The exercise: Return the lines exactly as they stand, from the first of the material through the line containing "S.camera = cam".

Data segment:
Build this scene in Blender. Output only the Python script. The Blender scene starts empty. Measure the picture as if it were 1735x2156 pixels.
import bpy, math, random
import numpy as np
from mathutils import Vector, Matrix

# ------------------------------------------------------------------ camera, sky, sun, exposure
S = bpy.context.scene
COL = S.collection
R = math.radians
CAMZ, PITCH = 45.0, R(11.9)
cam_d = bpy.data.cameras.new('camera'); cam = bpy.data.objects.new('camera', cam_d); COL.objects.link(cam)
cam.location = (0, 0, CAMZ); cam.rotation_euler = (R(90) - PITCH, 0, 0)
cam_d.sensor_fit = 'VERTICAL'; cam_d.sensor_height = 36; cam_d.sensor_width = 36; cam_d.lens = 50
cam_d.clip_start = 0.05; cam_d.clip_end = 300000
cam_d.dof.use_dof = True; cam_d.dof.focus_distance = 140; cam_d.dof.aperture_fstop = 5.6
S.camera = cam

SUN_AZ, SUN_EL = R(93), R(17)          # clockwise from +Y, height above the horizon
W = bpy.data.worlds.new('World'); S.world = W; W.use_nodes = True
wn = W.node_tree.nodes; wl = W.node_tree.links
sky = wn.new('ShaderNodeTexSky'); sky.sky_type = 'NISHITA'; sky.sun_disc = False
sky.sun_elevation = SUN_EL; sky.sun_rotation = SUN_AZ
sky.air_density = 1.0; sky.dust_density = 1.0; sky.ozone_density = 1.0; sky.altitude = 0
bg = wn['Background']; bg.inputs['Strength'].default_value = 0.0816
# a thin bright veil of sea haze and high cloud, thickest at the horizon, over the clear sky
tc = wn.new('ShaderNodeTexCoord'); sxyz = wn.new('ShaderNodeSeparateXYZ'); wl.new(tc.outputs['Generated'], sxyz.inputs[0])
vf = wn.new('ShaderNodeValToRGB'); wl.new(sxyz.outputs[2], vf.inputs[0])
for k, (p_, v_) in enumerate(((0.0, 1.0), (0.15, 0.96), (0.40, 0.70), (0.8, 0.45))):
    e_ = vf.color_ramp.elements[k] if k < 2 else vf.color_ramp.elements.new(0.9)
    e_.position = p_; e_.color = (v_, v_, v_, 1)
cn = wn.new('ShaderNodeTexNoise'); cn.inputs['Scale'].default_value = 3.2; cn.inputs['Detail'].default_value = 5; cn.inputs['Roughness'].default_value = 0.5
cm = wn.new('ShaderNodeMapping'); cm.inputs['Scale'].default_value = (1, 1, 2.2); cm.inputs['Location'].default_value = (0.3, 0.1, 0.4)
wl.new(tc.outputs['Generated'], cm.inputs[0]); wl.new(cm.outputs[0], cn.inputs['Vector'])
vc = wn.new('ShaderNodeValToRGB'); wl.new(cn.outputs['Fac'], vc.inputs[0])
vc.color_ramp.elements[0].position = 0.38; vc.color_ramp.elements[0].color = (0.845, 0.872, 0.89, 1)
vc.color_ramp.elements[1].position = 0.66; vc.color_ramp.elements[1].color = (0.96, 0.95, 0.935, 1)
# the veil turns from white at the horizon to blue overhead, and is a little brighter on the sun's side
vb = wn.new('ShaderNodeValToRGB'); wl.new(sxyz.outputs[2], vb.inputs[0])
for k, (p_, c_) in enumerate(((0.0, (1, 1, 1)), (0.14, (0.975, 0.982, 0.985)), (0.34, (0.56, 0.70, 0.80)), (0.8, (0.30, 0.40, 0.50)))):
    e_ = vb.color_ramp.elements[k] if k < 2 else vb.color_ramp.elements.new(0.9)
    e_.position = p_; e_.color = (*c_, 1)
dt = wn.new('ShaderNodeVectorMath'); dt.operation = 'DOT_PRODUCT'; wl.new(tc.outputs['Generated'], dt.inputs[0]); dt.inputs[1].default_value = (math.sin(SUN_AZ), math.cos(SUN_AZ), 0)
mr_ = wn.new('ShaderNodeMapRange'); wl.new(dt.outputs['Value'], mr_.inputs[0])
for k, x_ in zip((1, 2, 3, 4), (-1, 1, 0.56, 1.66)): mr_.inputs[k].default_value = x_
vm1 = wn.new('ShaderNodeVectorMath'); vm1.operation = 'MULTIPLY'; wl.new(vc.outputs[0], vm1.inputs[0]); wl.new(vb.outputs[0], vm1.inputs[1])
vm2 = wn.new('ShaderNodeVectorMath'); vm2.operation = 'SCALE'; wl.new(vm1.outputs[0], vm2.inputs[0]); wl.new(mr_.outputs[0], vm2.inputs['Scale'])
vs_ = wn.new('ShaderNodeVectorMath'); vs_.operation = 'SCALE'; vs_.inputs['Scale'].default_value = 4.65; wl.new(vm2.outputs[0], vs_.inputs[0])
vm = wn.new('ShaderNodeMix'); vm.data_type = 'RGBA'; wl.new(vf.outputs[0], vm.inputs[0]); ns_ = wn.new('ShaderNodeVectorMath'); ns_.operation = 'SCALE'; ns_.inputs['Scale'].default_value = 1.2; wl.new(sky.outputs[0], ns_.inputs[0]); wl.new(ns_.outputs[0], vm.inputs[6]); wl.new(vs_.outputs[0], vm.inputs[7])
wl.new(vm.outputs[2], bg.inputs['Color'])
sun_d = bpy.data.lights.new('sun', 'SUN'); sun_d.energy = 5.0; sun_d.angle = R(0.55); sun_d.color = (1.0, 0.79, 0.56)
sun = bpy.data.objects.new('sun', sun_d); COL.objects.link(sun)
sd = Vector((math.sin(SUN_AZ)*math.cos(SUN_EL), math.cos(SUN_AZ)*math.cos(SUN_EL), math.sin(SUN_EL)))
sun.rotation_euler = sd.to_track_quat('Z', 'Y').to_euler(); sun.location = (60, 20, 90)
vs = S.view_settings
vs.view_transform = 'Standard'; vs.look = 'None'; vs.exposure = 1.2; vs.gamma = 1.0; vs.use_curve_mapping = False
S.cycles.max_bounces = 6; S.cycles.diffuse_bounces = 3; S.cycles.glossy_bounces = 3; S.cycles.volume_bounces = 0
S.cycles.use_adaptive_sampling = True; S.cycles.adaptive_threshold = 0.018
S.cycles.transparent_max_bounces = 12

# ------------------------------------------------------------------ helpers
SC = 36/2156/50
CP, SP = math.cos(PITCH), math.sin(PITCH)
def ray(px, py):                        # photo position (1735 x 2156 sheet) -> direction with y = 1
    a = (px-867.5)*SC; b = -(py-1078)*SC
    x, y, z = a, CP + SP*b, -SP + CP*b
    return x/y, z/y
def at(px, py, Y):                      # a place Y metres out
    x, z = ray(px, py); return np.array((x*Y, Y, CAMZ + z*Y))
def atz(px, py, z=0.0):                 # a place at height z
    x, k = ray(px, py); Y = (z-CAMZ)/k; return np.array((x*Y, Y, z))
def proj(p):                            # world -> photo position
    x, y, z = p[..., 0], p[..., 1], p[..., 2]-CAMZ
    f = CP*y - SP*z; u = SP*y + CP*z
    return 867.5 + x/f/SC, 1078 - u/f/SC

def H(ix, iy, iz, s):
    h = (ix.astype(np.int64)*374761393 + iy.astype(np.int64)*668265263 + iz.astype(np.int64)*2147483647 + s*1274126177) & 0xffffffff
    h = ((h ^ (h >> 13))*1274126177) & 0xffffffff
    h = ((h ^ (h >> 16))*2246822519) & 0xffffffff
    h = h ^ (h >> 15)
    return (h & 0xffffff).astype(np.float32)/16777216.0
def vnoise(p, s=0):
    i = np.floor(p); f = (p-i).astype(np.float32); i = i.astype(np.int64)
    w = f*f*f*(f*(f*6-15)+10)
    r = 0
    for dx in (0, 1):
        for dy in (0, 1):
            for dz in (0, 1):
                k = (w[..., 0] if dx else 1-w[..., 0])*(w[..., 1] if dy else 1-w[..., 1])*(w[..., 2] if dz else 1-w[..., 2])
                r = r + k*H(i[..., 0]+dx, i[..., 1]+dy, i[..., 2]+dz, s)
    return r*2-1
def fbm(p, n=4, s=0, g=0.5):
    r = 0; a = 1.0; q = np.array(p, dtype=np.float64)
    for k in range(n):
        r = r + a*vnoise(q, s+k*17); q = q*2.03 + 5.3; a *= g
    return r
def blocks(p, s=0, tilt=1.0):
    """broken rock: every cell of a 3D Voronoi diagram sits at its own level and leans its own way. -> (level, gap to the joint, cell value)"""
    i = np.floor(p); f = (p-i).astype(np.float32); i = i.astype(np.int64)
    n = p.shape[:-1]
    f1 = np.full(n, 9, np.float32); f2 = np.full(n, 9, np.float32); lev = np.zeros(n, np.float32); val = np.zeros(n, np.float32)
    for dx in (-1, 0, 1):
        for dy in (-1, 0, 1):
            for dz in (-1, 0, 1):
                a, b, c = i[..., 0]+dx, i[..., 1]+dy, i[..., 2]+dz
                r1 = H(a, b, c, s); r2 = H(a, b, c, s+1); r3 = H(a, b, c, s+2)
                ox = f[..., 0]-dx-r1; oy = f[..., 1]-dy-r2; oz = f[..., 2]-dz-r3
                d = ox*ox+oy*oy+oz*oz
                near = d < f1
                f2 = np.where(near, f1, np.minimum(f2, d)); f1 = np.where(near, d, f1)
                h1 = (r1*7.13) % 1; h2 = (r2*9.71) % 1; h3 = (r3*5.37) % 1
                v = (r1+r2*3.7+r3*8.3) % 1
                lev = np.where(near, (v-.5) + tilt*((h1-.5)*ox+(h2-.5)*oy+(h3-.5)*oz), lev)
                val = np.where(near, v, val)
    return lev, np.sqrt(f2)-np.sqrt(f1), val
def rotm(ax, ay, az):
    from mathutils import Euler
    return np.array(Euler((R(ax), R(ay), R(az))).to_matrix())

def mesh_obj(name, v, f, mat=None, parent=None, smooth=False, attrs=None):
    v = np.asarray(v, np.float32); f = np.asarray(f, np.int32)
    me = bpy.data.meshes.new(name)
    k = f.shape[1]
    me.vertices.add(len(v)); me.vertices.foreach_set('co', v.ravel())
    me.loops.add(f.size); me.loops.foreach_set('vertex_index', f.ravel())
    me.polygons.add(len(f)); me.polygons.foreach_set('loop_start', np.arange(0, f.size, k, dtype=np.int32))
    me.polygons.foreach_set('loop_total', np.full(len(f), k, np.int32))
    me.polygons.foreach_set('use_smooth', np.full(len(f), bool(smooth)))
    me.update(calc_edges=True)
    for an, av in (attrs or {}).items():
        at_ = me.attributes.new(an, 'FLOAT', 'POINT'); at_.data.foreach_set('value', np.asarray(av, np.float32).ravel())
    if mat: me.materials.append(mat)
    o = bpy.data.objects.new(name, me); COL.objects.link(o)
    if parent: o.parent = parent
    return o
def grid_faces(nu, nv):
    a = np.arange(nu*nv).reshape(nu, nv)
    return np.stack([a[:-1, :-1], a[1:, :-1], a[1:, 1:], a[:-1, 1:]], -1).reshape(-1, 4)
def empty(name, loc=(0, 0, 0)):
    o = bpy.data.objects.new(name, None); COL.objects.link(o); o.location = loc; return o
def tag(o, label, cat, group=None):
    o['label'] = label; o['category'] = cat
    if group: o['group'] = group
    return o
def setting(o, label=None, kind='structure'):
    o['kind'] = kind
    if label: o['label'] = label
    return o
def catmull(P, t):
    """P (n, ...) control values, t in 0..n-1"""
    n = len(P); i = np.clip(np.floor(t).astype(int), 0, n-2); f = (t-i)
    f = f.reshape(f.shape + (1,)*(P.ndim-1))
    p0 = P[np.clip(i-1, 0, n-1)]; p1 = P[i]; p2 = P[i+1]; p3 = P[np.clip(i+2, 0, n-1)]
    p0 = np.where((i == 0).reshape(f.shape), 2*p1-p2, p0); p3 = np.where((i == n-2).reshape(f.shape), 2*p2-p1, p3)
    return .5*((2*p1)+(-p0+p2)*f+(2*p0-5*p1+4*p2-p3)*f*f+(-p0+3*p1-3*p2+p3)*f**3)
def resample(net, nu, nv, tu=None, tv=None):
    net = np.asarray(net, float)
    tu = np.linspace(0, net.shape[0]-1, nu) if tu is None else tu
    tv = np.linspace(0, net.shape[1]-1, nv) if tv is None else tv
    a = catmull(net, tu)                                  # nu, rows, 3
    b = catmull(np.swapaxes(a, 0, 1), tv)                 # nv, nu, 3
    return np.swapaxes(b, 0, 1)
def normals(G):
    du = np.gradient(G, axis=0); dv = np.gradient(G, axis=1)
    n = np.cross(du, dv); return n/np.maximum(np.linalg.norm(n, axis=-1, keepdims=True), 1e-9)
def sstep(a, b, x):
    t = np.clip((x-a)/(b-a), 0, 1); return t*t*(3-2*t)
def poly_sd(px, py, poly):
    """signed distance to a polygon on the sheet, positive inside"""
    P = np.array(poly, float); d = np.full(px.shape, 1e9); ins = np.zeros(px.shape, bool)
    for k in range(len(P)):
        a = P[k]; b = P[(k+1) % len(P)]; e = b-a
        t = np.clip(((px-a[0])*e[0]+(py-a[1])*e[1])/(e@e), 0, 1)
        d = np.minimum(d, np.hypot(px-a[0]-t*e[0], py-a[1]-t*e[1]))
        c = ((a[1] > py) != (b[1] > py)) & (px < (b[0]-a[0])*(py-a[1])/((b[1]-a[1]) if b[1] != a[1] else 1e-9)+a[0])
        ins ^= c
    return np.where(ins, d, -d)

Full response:
Build this scene in Blender. Output only the Python script. The Blender scene starts empty. Measure the picture as if it were 1735x2156 pixels.
import bpy, math, random
import numpy as np
from mathutils import Vector, Matrix

# ------------------------------------------------------------------ camera, sky, sun, exposure
S = bpy.context.scene
COL = S.collection
R = math.radians
CAMZ, PITCH = 45.0, R(11.9)
cam_d = bpy.data.cameras.new('camera'); cam = bpy.data.objects.new('camera', cam_d); COL.objects.link(cam)
cam.location = (0, 0, CAMZ); cam.rotation_euler = (R(90) - PITCH, 0, 0)
cam_d.sensor_fit = 'VERTICAL'; cam_d.sensor_height = 36; cam_d.sensor_width = 36; cam_d.lens = 50
cam_d.clip_start = 0.05; cam_d.clip_end = 300000
cam_d.dof.use_dof = True; cam_d.dof.focus_distance = 140; cam_d.dof.aperture_fstop = 5.6
S.camera = cam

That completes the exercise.